Andy Burnham may search ‘Love Actually’ second with Trump after Starmer attends final NATO summit
Keir Starmer heads to his last NATO summit as Prime Minister this week. Although if rumours are to be believed, he wouldn’t mind returning as Secretary General in the future.
More troublingly, there’s also every chance it will be the last time Donald Trump attends the organisation’s annual gathering.
The US President has said out loud that he’s only attending this time because his pal Recep Tayyip Erdoğan, the President of host country Turkey, basically begged him not to skip it.
And Trump’s perennial gripes about the unfairness of the NATO agreement have returned, and somehow they are even more fiery. He’s still sore about NATO allies failing to leap to his aid during the opening days of his illegal and haphazard attack on Iran.
And that’s led to posts on Truth Social in recent days complaining that in his view the other allies don’t spend enough money on defence. “Ridiculous for the USA to continue along this one sided path when the relationship is not reciprocal,” Trump wrote. “They were not there for us!!!”
For Starmer, the decision to not be there for Donald Trump was one of the most popular things he ever did as Prime Minister. And the outgoing PM had some notes for his presumptive replacement Andy Burnham at the weekend that might not be entirely comforting.

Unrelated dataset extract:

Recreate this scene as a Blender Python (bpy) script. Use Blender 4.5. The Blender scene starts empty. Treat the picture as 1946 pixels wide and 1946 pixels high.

“There’s often this discussion – what’s the right balance between dealing with international affairs and dealing with domestic affairs? They’re one and the same thing,” Starmer warned in a chat with the BBC.
“Whoever’s my successor is going to face the same global conflict. We keep saying, and it’s true, we’re in a more dangerous and volatile world than we’ve been in for probably most of my lifetime. That’s not just a phrase, that’s reality.”
The King in the North may have his attention trained on spending as much time outside of Westminster as possible, but there’s no indication he has the same enthusiasm as Starmer for international relations.
On the potential for a relationship with Trump, something Starmer poured gallons of his political capital into cultivating, Burnham has stayed relatively tight-lipped. He’s been critical of Trump in the past, but not as personally insulting as, say, David Lammy.
If Burnham wants to try and hug Trump close, charming him with those big eyelashes and nonspecific northern accent, he’d do well to keep Lammy around in some fashion. The Deputy PM may have had some intemperate words for the President in the past, but but his weird Catholic bromance with Vice President JD Vance would be a distinct asset.
The smarter move, at home at least, would be to wait and see what Trump does after November’s midterm elections, where he’s either expected to lose control of Congress to the Democrats – or else to attempt to declare the result illegitimate and try to illegally cling on to power.
If Burnham is looking to emulate his buddy Hugh Grant and have a ‘Love Actually’ moment, this would be the time to do it.